#### STORED DATA

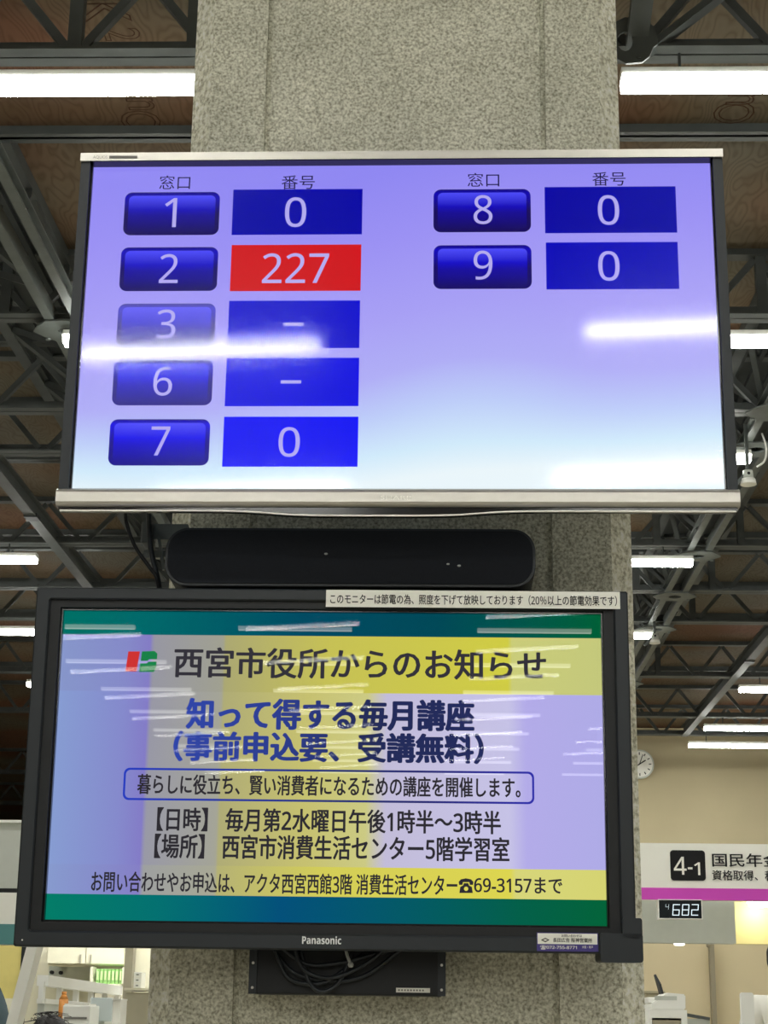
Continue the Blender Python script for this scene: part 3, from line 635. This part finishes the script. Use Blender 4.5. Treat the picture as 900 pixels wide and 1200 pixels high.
Ls('資格取得、種別', 834.5, 1020, 920, 1032, M_ink, sg, .012)
# number indicator under the sign
nd = thing('number_indicator', P(797, 1077, YS), 'small dark digital counter showing 4 682 under the magenta stripe', 'display')
u0, v0, u1, v1 = rectP(771.5, 1054, 823, 1077, YS-.02)
b = BM(); ring(b, r4(u0, v0, u1, v1), r4(u0+.004, v0+.004, u1-.004, v1-.004), -YS-.05, -YS+.022, None); prism(b, r4(u0, v0, u1, v1), -YS-.06, -YS-.05, None); obj('case', b, M_white, nd)
b = BM(); prism(b, r4(u0+.004, v0+.004, u1-.004, v1-.004), -YS-.04, -YS+.016, None); fc = obj('face', b, paint('dark display face', lin(8, 18, 24), .35, 0, .2), nd)
M_led = emit('white segments', (.80, .95, 1, 1), 1.25)
SEG = {'0': 'abcdef', '1': 'bc', '2': 'abged', '3': 'abgcd', '4': 'fgbc', '6': 'acdefg', '8': 'abcdefg'}
def seven(ch, x0, y0, x1, y1):
    u0, v0, u1, v1 = rectP(x0, y0, x1, y1, YS-.018); t = (u1-u0)*.14; vm = (v0+v1)/2; b = BM(); sl = .10
    f = lambda u, v: (u+sl*(v-v0), v)
    S = {'a': (u0, v1-t, u1, v1), 'd': (u0, v0, u1, v0+t), 'g': (u0, vm-t/2, u1, vm+t/2), 'b': (u1-t, vm, u1, v1), 'c': (u1-t, v0, u1, vm), 'f': (u0, vm, u0+t, v1), 'e': (u0, v0, u0+t, vm)}
    for s in SEG[ch]:
        p, q, r_, s_ = S[s]; e_ = .0008
        prism(b, [f(p+e_, q+e_), f(r_-e_, q+e_), f(r_-e_, s_-e_), f(p+e_, s_-e_)], -YS+.016, -YS+.018, None)
    obj('digit', b, M_led, fc)
seven('4', 779.5, 1059.5, 783.5, 1066); seven('6', 787.5, 1059.5, 796, 1073); seven('8', 798.5, 1059.5, 807, 1073); seven('2', 809.5, 1059.5, 818, 1073)
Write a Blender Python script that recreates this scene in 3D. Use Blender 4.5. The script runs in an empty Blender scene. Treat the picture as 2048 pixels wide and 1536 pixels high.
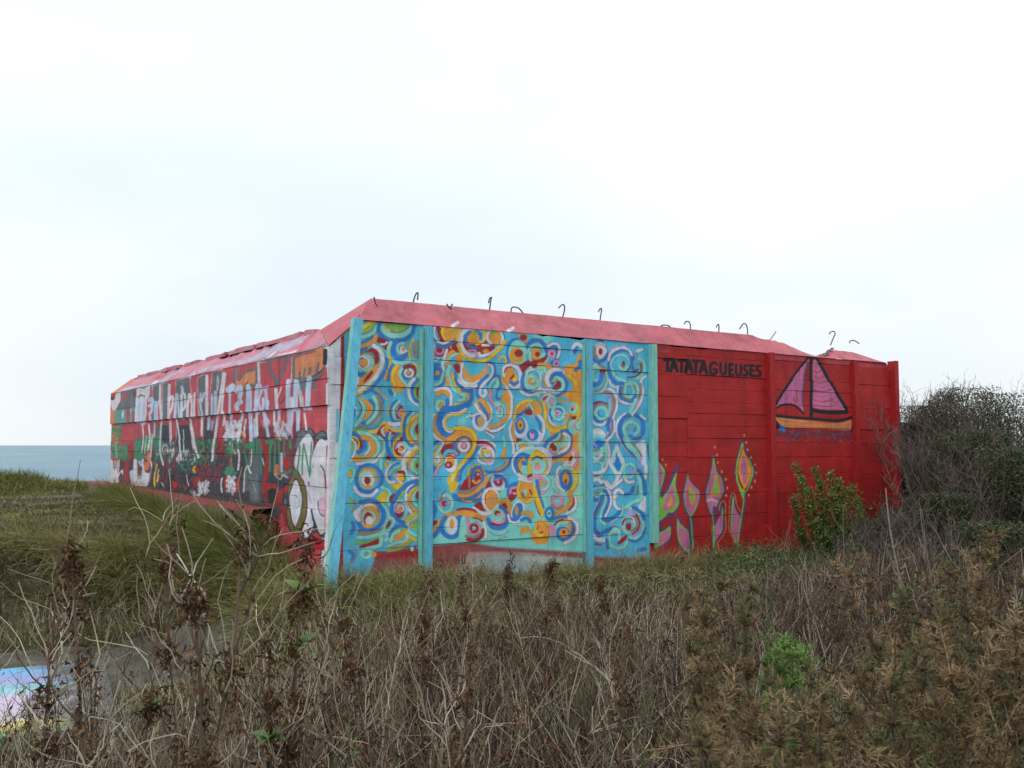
import bpy, math, random
import numpy as np
C = bpy.context.scene.collection
random.seed(7)
rng = np.random.default_rng(11)
EYE = 1.6

# ------------------------------------------------------------ camera
cam_d = bpy.data.cameras.new('camera')
cam = bpy.data.objects.new('camera', cam_d); C.objects.link(cam)
FPX = 1862.0                                  # focal length for a 2048 px wide frame
cam_d.sensor_width = 36.0
cam_d.lens = FPX / 2048 * 36
PITCH = math.atan(122 / FPX)
cam.location = (0, 0, EYE)
cam.rotation_euler = (math.pi / 2 + PITCH, 0, 0)
cam_d.clip_start = 0.05; cam_d.clip_end = 90000
cam_d.dof.use_dof = True; cam_d.dof.focus_distance = 10.5; cam_d.dof.aperture_fstop = 16.0
bpy.context.scene.camera = cam

# ------------------------------------------------------------ sky, sun, exposure
SUN_EL, SUN_AZ = math.radians(52), math.radians(205)
w = bpy.data.worlds.new('World'); bpy.context.scene.world = w; w.use_nodes = True
nt = w.node_tree; nt.nodes.clear()
def N(t, ty, **k):
    n = t.nodes.new(ty)
    for a, b in k.items(): setattr(n, a, b)
    return n
out = N(nt, 'ShaderNodeOutputWorld'); bg = N(nt, 'ShaderNodeBackground'); bg.inputs[1].default_value = 0.1
sky = N(nt, 'ShaderNodeTexSky', sky_type='NISHITA'); sky.sun_disc = False
sky.sun_elevation = SUN_EL; sky.sun_rotation = SUN_AZ; sky.air_density = 1.0; sky.dust_density = 2.0
tc = N(nt, 'ShaderNodeTexCoord'); mp = N(nt, 'ShaderNodeMapping'); mp.inputs['Scale'].default_value = (1, 1, 2.6); mp.inputs['Location'].default_value = (2.35, .4, 0)
nz = N(nt, 'ShaderNodeTexNoise'); nz.inputs['Scale'].default_value = 1.3; nz.inputs['Detail'].default_value = 4; nz.inputs['Roughness'].default_value = .5
cr = N(nt, 'ShaderNodeValToRGB')
cr.color_ramp.elements[0].position = .33; cr.color_ramp.elements[0].color = (.83, .925, .995, 1)
cr.color_ramp.elements[1].position = .62; cr.color_ramp.elements[1].color = (1.04, 1.07, 1.09, 1)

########

None of the pictures should appear; repeat the records exactly otherwise.

Continue the Blender Python script for this scene: part 3, from line 635. This part finishes the script. Use Blender 4.5. Treat the picture as 900 pixels wide and 1200 pixels high.
Ls('資格取得、種別', 834.5, 1020, 920, 1032, M_ink, sg, .012)
# number indicator under the sign
nd = thing('number_indicator', P(797, 1077, YS), 'small dark digital counter showing 4 682 under the magenta stripe', 'display')
u0, v0, u1, v1 = rectP(771.5, 1054, 823, 1077, YS-.02)
b = BM(); ring(b, r4(u0, v0, u1, v1), r4(u0+.004, v0+.004, u1-.004, v1-.004), -YS-.05, -YS+.022, None); prism(b, r4(u0, v0, u1, v1), -YS-.06, -YS-.05, None); obj('case', b, M_white, nd)
b = BM(); prism(b, r4(u0+.004, v0+.004, u1-.004, v1-.004), -YS-.04, -YS+.016, None); fc = obj('face', b, paint('dark display face', lin(8, 18, 24), .35, 0, .2), nd)
M_led = emit('white segments', (.80, .95, 1, 1), 1.25)
SEG = {'0': 'abcdef', '1': 'bc', '2': 'abged', '3': 'abgcd', '4': 'fgbc', '6': 'acdefg', '8': 'abcdefg'}
def seven(ch, x0, y0, x1, y1):
    u0, v0, u1, v1 = rectP(x0, y0, x1, y1, YS-.018); t = (u1-u0)*.14; vm = (v0+v1)/2; b = BM(); sl = .10
    f = lambda u, v: (u+sl*(v-v0), v)
    S = {'a': (u0, v1-t, u1, v1), 'd': (u0, v0, u1, v0+t), 'g': (u0, vm-t/2, u1, vm+t/2), 'b': (u1-t, vm, u1, v1), 'c': (u1-t, v0, u1, vm), 'f': (u0, vm, u0+t, v1), 'e': (u0, v0, u0+t, vm)}
    for s in SEG[ch]:
        p, q, r_, s_ = S[s]; e_ = .0008
        prism(b, [f(p+e_, q+e_), f(r_-e_, q+e_), f(r_-e_, s_-e_), f(p+e_, s_-e_)], -YS+.016, -YS+.018, None)
    obj('digit', b, M_led, fc)
seven('4', 779.5, 1059.5, 783.5, 1066); seven('6', 787.5, 1059.5, 796, 1073); seven('8', 798.5, 1059.5, 807, 1073); seven('2', 809.5, 1059.5, 818, 1073)
Write a Blender Python script that recreates this scene in 3D. Use Blender 4.5. The script runs in an empty Blender scene. Treat the picture as 2048 pixels wide and 1536 pixels high.
import bpy, math, random
import numpy as np
C = bpy.context.scene.collection
random.seed(7)
rng = np.random.default_rng(11)
EYE = 1.6

# ------------------------------------------------------------ camera
cam_d = bpy.data.cameras.new('camera')
cam = bpy.data.objects.new('camera', cam_d); C.objects.link(cam)
FPX = 1862.0                                  # focal length for a 2048 px wide frame
cam_d.sensor_width = 36.0
cam_d.lens = FPX / 2048 * 36
PITCH = math.atan(122 / FPX)
cam.location = (0, 0, EYE)
cam.rotation_euler = (math.pi / 2 + PITCH, 0, 0)
cam_d.clip_start = 0.05; cam_d.clip_end = 90000
cam_d.dof.use_dof = True; cam_d.dof.focus_distance = 10.5; cam_d.dof.aperture_fstop = 16.0
bpy.context.scene.camera = cam

# ------------------------------------------------------------ sky, sun, exposure
SUN_EL, SUN_AZ = math.radians(52), math.radians(205)
w = bpy.data.worlds.new('World'); bpy.context.scene.world = w; w.use_nodes = True
nt = w.node_tree; nt.nodes.clear()
def N(t, ty, **k):
    n = t.nodes.new(ty)
    for a, b in k.items(): setattr(n, a, b)
    return n
out = N(nt, 'ShaderNodeOutputWorld'); bg = N(nt, 'ShaderNodeBackground'); bg.inputs[1].default_value = 0.1
sky = N(nt, 'ShaderNodeTexSky', sky_type='NISHITA'); sky.sun_disc = False
sky.sun_elevation = SUN_EL; sky.sun_rotation = SUN_AZ; sky.air_density = 1.0; sky.dust_density = 2.0
tc = N(nt, 'ShaderNodeTexCoord'); mp = N(nt, 'ShaderNodeMapping'); mp.inputs['Scale'].default_value = (1, 1, 2.6); mp.inputs['Location'].default_value = (2.35, .4, 0)
nz = N(nt, 'ShaderNodeTexNoise'); nz.inputs['Scale'].default_value = 1.3; nz.inputs['Detail'].default_value = 4; nz.inputs['Roughness'].default_value = .5
cr = N(nt, 'ShaderNodeValToRGB')
cr.color_ramp.elements[0].position = .33; cr.color_ramp.elements[0].color = (.83, .925, .995, 1)
cr.color_ramp.elements[1].position = .62; cr.color_ramp.elements[1].color = (1.04, 1.07, 1.09, 1)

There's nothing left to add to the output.